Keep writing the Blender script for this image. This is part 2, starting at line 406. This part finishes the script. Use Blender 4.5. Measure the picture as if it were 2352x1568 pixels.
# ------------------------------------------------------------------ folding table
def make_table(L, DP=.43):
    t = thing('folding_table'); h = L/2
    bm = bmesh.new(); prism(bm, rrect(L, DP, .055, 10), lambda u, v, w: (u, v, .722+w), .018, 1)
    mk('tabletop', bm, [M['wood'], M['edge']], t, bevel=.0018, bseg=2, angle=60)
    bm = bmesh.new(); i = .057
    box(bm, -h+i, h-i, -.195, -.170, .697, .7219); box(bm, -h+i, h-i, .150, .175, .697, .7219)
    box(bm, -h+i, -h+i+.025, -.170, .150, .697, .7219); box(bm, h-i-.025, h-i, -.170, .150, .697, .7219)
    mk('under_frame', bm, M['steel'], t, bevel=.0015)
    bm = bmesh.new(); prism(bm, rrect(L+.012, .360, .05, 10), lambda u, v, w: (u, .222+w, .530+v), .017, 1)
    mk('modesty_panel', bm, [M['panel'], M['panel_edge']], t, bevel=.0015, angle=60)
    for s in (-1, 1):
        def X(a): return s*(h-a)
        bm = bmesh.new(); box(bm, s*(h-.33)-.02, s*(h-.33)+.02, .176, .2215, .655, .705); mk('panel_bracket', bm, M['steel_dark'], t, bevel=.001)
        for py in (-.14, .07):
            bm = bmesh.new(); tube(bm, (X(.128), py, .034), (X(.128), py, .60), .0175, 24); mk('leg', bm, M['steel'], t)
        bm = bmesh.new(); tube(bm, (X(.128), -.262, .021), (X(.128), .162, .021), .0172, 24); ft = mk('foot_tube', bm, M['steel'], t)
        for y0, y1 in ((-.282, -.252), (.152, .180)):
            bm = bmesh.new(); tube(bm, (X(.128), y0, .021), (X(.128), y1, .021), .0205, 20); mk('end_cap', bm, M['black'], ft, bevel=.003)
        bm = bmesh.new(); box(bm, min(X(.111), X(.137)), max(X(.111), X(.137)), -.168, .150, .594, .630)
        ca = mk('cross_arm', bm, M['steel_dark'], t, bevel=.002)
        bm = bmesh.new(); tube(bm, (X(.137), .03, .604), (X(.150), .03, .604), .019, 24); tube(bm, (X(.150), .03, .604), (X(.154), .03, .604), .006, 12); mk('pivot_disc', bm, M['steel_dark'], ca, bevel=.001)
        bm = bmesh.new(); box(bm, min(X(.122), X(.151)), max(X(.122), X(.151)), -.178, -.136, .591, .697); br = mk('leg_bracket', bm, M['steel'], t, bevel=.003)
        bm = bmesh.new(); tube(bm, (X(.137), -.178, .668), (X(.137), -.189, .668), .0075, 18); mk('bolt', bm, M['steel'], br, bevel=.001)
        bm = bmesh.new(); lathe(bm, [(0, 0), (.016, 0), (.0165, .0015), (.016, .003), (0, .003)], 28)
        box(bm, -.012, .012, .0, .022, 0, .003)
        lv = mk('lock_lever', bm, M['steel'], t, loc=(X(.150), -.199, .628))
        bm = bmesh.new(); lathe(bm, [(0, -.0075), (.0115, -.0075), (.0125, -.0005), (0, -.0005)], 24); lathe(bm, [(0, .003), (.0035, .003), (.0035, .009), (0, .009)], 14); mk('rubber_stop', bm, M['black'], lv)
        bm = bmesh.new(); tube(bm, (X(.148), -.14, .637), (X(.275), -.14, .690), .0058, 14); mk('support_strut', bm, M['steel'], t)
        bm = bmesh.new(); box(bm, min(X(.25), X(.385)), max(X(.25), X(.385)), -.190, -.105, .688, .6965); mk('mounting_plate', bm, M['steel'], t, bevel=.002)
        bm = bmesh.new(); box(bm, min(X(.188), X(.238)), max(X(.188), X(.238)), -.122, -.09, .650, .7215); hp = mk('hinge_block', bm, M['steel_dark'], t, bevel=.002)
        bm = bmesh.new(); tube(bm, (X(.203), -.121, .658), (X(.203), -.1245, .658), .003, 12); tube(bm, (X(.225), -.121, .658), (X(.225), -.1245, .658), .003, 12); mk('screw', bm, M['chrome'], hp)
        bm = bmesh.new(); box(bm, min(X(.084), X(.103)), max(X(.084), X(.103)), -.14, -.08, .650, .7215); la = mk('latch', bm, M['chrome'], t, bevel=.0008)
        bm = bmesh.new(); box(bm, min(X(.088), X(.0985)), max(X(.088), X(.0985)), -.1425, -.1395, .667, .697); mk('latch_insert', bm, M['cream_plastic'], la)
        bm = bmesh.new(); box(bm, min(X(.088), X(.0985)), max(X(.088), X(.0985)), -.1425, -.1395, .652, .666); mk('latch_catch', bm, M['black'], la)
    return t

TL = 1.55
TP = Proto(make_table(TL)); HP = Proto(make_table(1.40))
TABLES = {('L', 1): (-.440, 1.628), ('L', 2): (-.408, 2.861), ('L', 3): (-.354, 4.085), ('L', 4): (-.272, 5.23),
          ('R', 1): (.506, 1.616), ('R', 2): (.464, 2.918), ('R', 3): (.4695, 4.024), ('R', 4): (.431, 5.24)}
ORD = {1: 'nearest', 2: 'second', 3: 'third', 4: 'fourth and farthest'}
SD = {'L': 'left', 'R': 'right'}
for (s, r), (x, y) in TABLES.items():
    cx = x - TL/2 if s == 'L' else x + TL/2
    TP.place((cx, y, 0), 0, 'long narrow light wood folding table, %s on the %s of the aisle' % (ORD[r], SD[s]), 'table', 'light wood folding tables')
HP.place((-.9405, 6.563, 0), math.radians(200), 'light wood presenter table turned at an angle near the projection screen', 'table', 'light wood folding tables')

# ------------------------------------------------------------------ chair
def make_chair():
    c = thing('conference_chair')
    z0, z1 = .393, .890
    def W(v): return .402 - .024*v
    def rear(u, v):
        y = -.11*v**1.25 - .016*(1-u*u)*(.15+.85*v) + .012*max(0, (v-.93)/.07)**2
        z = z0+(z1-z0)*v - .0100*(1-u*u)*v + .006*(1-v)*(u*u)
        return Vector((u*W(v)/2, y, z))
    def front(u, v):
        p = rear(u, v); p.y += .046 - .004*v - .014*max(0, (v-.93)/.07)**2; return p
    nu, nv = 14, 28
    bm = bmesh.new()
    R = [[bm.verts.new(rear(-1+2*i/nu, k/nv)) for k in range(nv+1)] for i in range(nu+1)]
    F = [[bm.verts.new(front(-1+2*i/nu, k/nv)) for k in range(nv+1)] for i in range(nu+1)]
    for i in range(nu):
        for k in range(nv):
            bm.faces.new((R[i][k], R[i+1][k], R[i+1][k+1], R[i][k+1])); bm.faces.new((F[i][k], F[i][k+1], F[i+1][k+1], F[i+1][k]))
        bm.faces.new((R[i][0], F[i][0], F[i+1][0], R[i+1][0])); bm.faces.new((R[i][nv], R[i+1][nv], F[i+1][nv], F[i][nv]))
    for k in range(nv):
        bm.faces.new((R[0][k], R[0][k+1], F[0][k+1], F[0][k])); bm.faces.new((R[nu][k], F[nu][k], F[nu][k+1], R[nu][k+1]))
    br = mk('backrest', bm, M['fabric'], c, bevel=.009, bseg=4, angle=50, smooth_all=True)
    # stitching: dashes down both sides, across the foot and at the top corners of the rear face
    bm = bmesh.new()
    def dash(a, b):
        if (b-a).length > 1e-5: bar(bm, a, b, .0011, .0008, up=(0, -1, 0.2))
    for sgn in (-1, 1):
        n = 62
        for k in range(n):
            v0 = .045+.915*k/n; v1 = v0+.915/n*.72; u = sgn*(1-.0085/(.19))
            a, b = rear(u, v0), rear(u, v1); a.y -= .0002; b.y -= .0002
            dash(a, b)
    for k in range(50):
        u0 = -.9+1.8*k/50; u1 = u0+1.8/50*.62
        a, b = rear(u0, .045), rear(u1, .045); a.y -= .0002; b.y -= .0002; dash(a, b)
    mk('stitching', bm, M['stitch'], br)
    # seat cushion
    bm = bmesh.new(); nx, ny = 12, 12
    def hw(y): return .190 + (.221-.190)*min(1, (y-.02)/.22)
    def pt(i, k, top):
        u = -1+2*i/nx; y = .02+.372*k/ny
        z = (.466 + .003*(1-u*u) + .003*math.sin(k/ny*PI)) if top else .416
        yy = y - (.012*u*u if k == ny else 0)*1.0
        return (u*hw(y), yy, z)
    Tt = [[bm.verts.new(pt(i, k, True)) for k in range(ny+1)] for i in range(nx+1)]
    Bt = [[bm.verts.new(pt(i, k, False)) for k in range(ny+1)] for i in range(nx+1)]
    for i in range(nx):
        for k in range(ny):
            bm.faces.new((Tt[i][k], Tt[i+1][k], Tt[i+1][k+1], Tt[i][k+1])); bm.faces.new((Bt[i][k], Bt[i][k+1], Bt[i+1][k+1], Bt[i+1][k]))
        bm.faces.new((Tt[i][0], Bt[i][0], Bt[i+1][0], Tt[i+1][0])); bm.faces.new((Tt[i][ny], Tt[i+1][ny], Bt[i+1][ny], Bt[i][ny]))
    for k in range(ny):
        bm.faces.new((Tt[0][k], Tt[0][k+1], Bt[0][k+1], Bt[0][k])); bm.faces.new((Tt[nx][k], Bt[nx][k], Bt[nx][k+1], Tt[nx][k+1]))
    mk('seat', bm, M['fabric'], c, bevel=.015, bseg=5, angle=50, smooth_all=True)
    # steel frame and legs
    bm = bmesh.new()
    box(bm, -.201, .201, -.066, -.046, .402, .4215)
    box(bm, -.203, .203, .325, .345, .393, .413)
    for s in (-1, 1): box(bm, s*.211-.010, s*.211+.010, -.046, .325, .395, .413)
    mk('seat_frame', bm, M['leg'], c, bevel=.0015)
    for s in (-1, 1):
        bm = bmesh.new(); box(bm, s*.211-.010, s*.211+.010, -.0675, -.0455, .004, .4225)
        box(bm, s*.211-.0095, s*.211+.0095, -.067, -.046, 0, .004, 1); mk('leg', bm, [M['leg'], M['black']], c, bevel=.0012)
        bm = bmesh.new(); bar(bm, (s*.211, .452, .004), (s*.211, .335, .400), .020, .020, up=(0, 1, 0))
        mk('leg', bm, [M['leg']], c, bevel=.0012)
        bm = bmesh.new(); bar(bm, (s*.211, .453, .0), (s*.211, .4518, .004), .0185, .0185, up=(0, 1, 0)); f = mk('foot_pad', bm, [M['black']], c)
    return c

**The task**
Only the number is required: the count of lines containing the word "rrect".

**Expected output**
2